• SOURCE DATA

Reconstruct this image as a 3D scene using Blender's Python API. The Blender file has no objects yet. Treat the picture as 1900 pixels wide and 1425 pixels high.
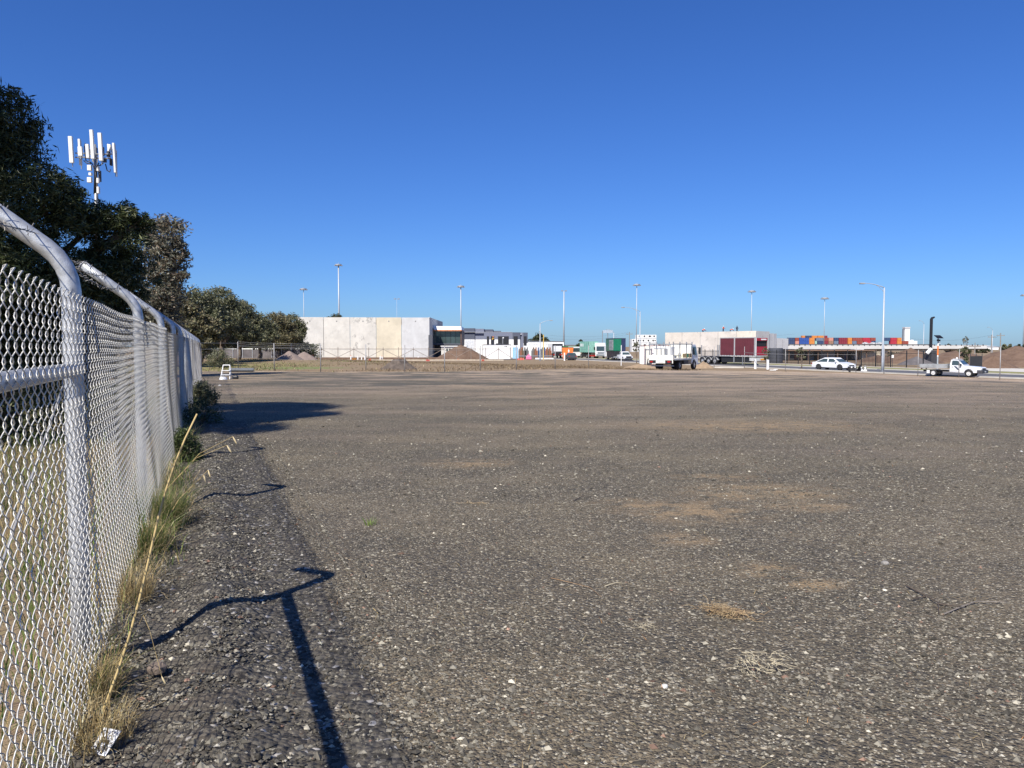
import bpy, bmesh, math, random
import numpy as np
from mathutils import Vector, Matrix, Euler
random.seed(7)
rng = np.random.default_rng(11)
R = math.radians
S = bpy.context.scene
C = S.collection

# ------------------------------------------------------------------ camera, sky, sun, exposure
CAM_H, F_PX, TILT = 1.6, 1427.0, R(2.788)
cam = bpy.data.cameras.new('camera'); camo = bpy.data.objects.new('camera', cam); C.objects.link(camo)
camo.location = (0, 0, CAM_H); camo.rotation_euler = (R(90) - TILT, 0, 0)
cam.sensor_width = 36; cam.lens = 36 * F_PX / 1900; cam.clip_start = .05; cam.clip_end = 20000
S.camera = camo
SUN_AZ, SUN_EL = (-.441, -.898), R(46.7)
W = bpy.data.worlds.new('World'); S.world = W; W.use_nodes = True
wn = W.node_tree; wn.nodes.clear()
wo = wn.nodes.new('ShaderNodeOutputWorld'); wb = wn.nodes.new('ShaderNodeBackground')
sk = wn.nodes.new('ShaderNodeTexSky'); sk.sky_type = 'NISHITA'; sk.sun_disc = False
sk.sun_elevation = SUN_EL; sk.sun_rotation = math.atan2(SUN_AZ[0], SUN_AZ[1])
sk.air_density = 1.0; sk.dust_density = .35; sk.ozone_density = 3.5; sk.altitude = 0
hs = wn.nodes.new('ShaderNodeHueSaturation'); hs.inputs['Saturation'].default_value = 1.12
ti = wn.nodes.new('ShaderNodeMix'); ti.data_type = 'RGBA'; ti.blend_type = 'MULTIPLY'; ti.inputs[0].default_value = 1   # clear deep blue air
ti.inputs[7].default_value = (.40, .62, 1.06, 1)
wn.links.new(sk.outputs[0], hs.inputs['Color']); wn.links.new(hs.outputs[0], ti.inputs[6]); wn.links.new(ti.outputs[2], wb.inputs[0])
wn.links.new(wb.outputs[0], wo.inputs[0])
wb.inputs[1].default_value = .086
sl = bpy.data.lights.new('sun', 'SUN'); sl.energy = 5.0; sl.angle = R(.53); sl.color = (1, .945, .86)
so = bpy.data.objects.new('sun', sl); C.objects.link(so)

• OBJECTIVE
From start to finish, output the listing exactly, but omit its pictures.

• REPLY TO THE EXERCISE
Reconstruct this image as a 3D scene using Blender's Python API. The Blender file has no objects yet. Treat the picture as 1900 pixels wide and 1425 pixels high.
import bpy, bmesh, math, random
import numpy as np
from mathutils import Vector, Matrix, Euler
random.seed(7)
rng = np.random.default_rng(11)
R = math.radians
S = bpy.context.scene
C = S.collection

# ------------------------------------------------------------------ camera, sky, sun, exposure
CAM_H, F_PX, TILT = 1.6, 1427.0, R(2.788)
cam = bpy.data.cameras.new('camera'); camo = bpy.data.objects.new('camera', cam); C.objects.link(camo)
camo.location = (0, 0, CAM_H); camo.rotation_euler = (R(90) - TILT, 0, 0)
cam.sensor_width = 36; cam.lens = 36 * F_PX / 1900; cam.clip_start = .05; cam.clip_end = 20000
S.camera = camo
SUN_AZ, SUN_EL = (-.441, -.898), R(46.7)
W = bpy.data.worlds.new('World'); S.world = W; W.use_nodes = True
wn = W.node_tree; wn.nodes.clear()
wo = wn.nodes.new('ShaderNodeOutputWorld'); wb = wn.nodes.new('ShaderNodeBackground')
sk = wn.nodes.new('ShaderNodeTexSky'); sk.sky_type = 'NISHITA'; sk.sun_disc = False
sk.sun_elevation = SUN_EL; sk.sun_rotation = math.atan2(SUN_AZ[0], SUN_AZ[1])
sk.air_density = 1.0; sk.dust_density = .35; sk.ozone_density = 3.5; sk.altitude = 0
hs = wn.nodes.new('ShaderNodeHueSaturation'); hs.inputs['Saturation'].default_value = 1.12
ti = wn.nodes.new('ShaderNodeMix'); ti.data_type = 'RGBA'; ti.blend_type = 'MULTIPLY'; ti.inputs[0].default_value = 1   # clear deep blue air
ti.inputs[7].default_value = (.40, .62, 1.06, 1)
wn.links.new(sk.outputs[0], hs.inputs['Color']); wn.links.new(hs.outputs[0], ti.inputs[6]); wn.links.new(ti.outputs[2], wb.inputs[0])
wn.links.new(wb.outputs[0], wo.inputs[0])
wb.inputs[1].default_value = .086
sl = bpy.data.lights.new('sun', 'SUN'); sl.energy = 5.0; sl.angle = R(.53); sl.color = (1, .945, .86)
so = bpy.data.objects.new('sun', sl); C.objects.link(so)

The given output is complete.